Required task: Print the material below exactly as it stands, please, from its first line to the line holding "mesh_obj('hoof', co, f, m_bh, cow)", with no pictures.

Material provided:
——

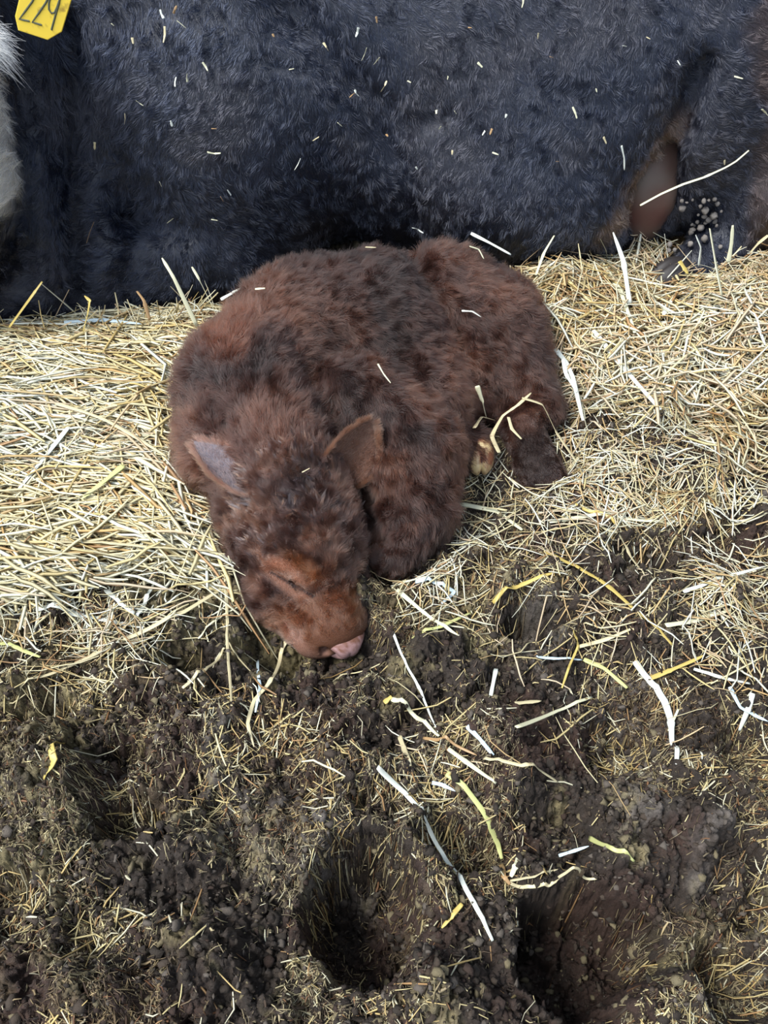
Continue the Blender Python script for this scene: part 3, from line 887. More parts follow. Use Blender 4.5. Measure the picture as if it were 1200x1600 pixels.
# udder skin showing between belly and thigh
m_ud, nt, b = new_mat('udder_skin')
b.inputs['Roughness'].default_value = .55
tc = nt.nodes.new('ShaderNodeTexCoord'); nz = nt.nodes.new('ShaderNodeTexNoise'); nz.inputs['Scale'].default_value = 9; nz.inputs['Detail'].default_value = 5
rp = nt.nodes.new('ShaderNodeValToRGB'); rp.color_ramp.elements[0].position = .35; rp.color_ramp.elements[0].color = (*srgb(98, 66, 58), 1)
rp.color_ramp.elements[1].position = .65; rp.color_ramp.elements[1].color = (*srgb(104, 92, 82), 1)
nt.links.new(tc.outputs['Object'], nz.inputs['Vector']); nt.links.new(nz.outputs[0], rp.inputs[0]); nt.links.new(rp.outputs[0], b.inputs['Base Color'])
co, f = blob_mesh((.555, 1.655, .20), (.078, .09, .13), np.eye(3), fn=lambda d: 1 + .06 * vnoise(d * 2, 3))
ud = mesh_obj('udder', co, f, m_ud, cow); ud['label'] = 'bare pinkish brown udder skin'

# hoof end of the hind leg
m_bh, nt, b = new_mat('dark_hoof'); b.inputs['Base Color'].default_value = (*srgb(40, 36, 36), 1); b.inputs['Roughness'].default_value = .6
ax = norm(np.array([-.9, -.35, -.25])); up = norm(np.array([0, 0, 1]) - ax[2] * ax); sd = np.cross(ax, up)
co, f = blob_mesh((.605, 1.49, .085), (.062, .040, .040), np.stack([ax, sd, up], 1), fn=hoof_fn)
mesh_obj('hoof', co, f, m_bh, cow)

# ray helper onto the cow's surface (vertex nearest to the line of sight)
_cu, _cv = project(cow_co)
_cd = cow_co[:, 1] * CP - (cow_co[:, 2] - CAM_H) * SP
_face = ((cow_vn * norm(np.array([0, 0, CAM_H]) - cow_co)).sum(1) > 0.05)
def on_cow(u, v):
    for r in (9, 16, 30, 60):
        m = _face & (np.abs(_cu - u) < r) & (np.abs(_cv - v) < r)
        if m.any():
            i = np.where(m)[0]; i = i[np.argmin(_cd[i])]
            near = i if True else None
            d = _cd[i]; q = ray(u, v); q = q * d
            return np.array([q[0], q[1], CAM_H + q[2]]), cow_vn[i]
    return WY(u, v, 1.5), np.array([0, -1, 0.])

# dried dung balls stuck in the hair of the hind leg
m_clod = attr_mat('dried_dung', rough=.9, spec=.2, bump=(260, .8, .002))
clods = [(1101, 324, 7.5), (1118, 333, 7.5), (1099, 311, 5), (1116, 309, 4), (1121, 316, 4), (1107, 311, 3), (1094, 320, 3.5), (1128, 329, 3),
         (1068, 323, 5.5), (1067, 312, 3.5), (1083, 311, 2.5), (1101, 336, 4.5), (1109, 341, 5), (1119, 345, 4), (1121, 352, 3), (1089, 344, 4),
         (1104, 348, 4), (1097, 358, 6), (1084, 362, 5), (1081, 366, 4.5), (1079, 384, 5), (1100, 376, 6), (1049, 384, 5), (1048, 393, 5),
         (1056, 392, 3.5), (1040, 422, 5), (1053, 418, 5), (1124, 387, 4), (1074, 315, 2.5), (1091, 334, 2.5), (1081, 349, 3), (1086, 352, 2.5)]
for k, (u, v, r) in enumerate(clods):
    p, nn_ = on_cow(u, v)
    rr = r * .00115
    sh = RNG.uniform(.75, 1.2, 3) * rr
    co, f = blob_mesh(p + nn_ * rr * .9, sh, np.eye(3), 14, 10, fn=lambda d: 1 + .22 * vnoise(d * 1.8 + k * 3.1, k))
    mesh_obj('dung_clod', co, f, m_clod, cow, col=np.tile(srgb(128, 122, 116) * RNG.uniform(.75, 1.15), (len(co), 1)))

# ear with the yellow tag
ear_b = np.array([-.775, 1.44, .70]); ear_t = np.array([-.60, 1.37, .685])
make_ear(ear_b, ear_t, (0.1, -0.8, .35), .19, .12, .03, srgb(34, 34, 38), srgb(60, 56, 56), cow, 9000, 21, 'black ear carrying the yellow tag', furlen=.03, mat=cow_m, fmat=cow_fur_m, rad_=.00035)
m_tag, nt, b = new_mat('yellow_plastic')
b.inputs['Roughness'].default_value = .42
tc = nt.nodes.new('ShaderNodeTexCoord'); nz = nt.nodes.new('ShaderNodeTexNoise'); nz.inputs['Scale'].default_value = 70; nz.inputs['Detail'].default_value = 6
rp = nt.nodes.new('ShaderNodeValToRGB'); rp.color_ramp.elements[0].position = .27; rp.color_ramp.elements[0].color = (*srgb(170, 138, 50), 1)
rp.color_ramp.elements[1].position = .42; rp.color_ramp.elements[1].color = (*srgb(240, 206, 66), 1)
nt.links.new(tc.outputs['Object'], nz.inputs['Vector']); nt.links.new(nz.outputs[0], rp.inputs[0]); nt.links.new(rp.outputs[0], b.inputs['Base Color'])
TY = 1.335
def tp(u, v): return WY(u, v, TY)
outline = [(36, -34), (50, -60), (95, -52), (118, -22), (112, 0), (97, 49), (75, 62), (29, 47), (24, 25), (30, 0)]
TD = ray(68, 15); TD = TD / np.linalg.norm(TD)
o0 = np.array([tp(*p) for p in outline]); TN = norm(np.cross(o0[5] - o0[0], o0[4] - o0[0])); TN = TN if TN[1] < 0 else -TN
cen = o0.mean(0)
ring = np.concatenate([cen + (o0 - cen) * .975 + TN * .0022, o0 + TN * .0013, o0 - TN * .0005, cen + (o0 - cen) * .985 - TN * .0012])
nO = len(o0)
bm_f = []
me = bpy.data.meshes.new('ear_tag')
fs = [list(range(nO)), list(range(3 * nO, 4 * nO))[::-1]]
for r in range(3):
    for k in range(nO):
        fs.append([r * nO + k, (r + 1) * nO + k, (r + 1) * nO + (k + 1) % nO, r * nO + (k + 1) % nO])
me.from_pydata([tuple(v) for v in (ring - world_loc(cow))], [], fs); me.update()
me.materials.append(m_tag)
tg = bpy.data.objects.new('ear_tag', me); COL.objects.link(tg); tg.parent = cow
tg['label'] = 'yellow plastic ear tag numbered 229'
def stroke(points, r, mat, parent, name, off):
    cu = bpy.data.curves.new(name, 'CURVE'); cu.dimensions = '3D'; cu.bevel_depth = r; cu.bevel_resolution = 2; cu.use_fill_caps = True
    sp = cu.splines.new('POLY'); sp.points.add(len(points) - 1)
    base = world_loc(parent)
    for i, p in enumerate(points):
        q = tp(*p) + off - base
        sp.points[i].co = (*q, 1)
    cu.materials.append(mat)
    tmp = bpy.data.objects.new(name, cu); COL.objects.link(tmp)
    dg = bpy.context.evaluated_depsgraph_get()
    me = bpy.data.meshes.new_from_object(tmp.evaluated_get(dg))
    bpy.data.objects.remove(tmp)
    o = bpy.data.objects.new(name, me); COL.objects.link(o); o.parent = parent
    return o
m_ink, nt, b = new_mat('marker_ink'); b.inputs['Base Color'].default_value = (*srgb(78, 82, 62), 1); b.inputs['Roughness'].default_value = .5
off = TN * .0016
for pl in ([(42, -22), (50, -32), (60, -28), (58, -12), (51, 2), (40, 17), (31, 29), (37, 30.5), (47, 32.5)],
           [(62, -18), (70, -28), (80, -24), (78, -8), (72, 4), (61, 20), (51, 34), (58, 36), (66, 38.5)],
           [(93, -14), (86, -18), (80, -8), (77, 4), (77, 14), (81, 20), (86, 19), (90, 10), (94, -2), (97, -16), (93, 4), (87, 24), (81, 46)]):
    stroke(pl,   .0017, m_ink, tg, 'digit', off)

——

Final result:
Continue the Blender Python script for this scene: part 3, from line 887. More parts follow. Use Blender 4.5. Measure the picture as if it were 1200x1600 pixels.
# udder skin showing between belly and thigh
m_ud, nt, b = new_mat('udder_skin')
b.inputs['Roughness'].default_value = .55
tc = nt.nodes.new('ShaderNodeTexCoord'); nz = nt.nodes.new('ShaderNodeTexNoise'); nz.inputs['Scale'].default_value = 9; nz.inputs['Detail'].default_value = 5
rp = nt.nodes.new('ShaderNodeValToRGB'); rp.color_ramp.elements[0].position = .35; rp.color_ramp.elements[0].color = (*srgb(98, 66, 58), 1)
rp.color_ramp.elements[1].position = .65; rp.color_ramp.elements[1].color = (*srgb(104, 92, 82), 1)
nt.links.new(tc.outputs['Object'], nz.inputs['Vector']); nt.links.new(nz.outputs[0], rp.inputs[0]); nt.links.new(rp.outputs[0], b.inputs['Base Color'])
co, f = blob_mesh((.555, 1.655, .20), (.078, .09, .13), np.eye(3), fn=lambda d: 1 + .06 * vnoise(d * 2, 3))
ud = mesh_obj('udder', co, f, m_ud, cow); ud['label'] = 'bare pinkish brown udder skin'

# hoof end of the hind leg
m_bh, nt, b = new_mat('dark_hoof'); b.inputs['Base Color'].default_value = (*srgb(40, 36, 36), 1); b.inputs['Roughness'].default_value = .6
ax = norm(np.array([-.9, -.35, -.25])); up = norm(np.array([0, 0, 1]) - ax[2] * ax); sd = np.cross(ax, up)
co, f = blob_mesh((.605, 1.49, .085), (.062, .040, .040), np.stack([ax, sd, up], 1), fn=hoof_fn)
mesh_obj('hoof', co, f, m_bh, cow)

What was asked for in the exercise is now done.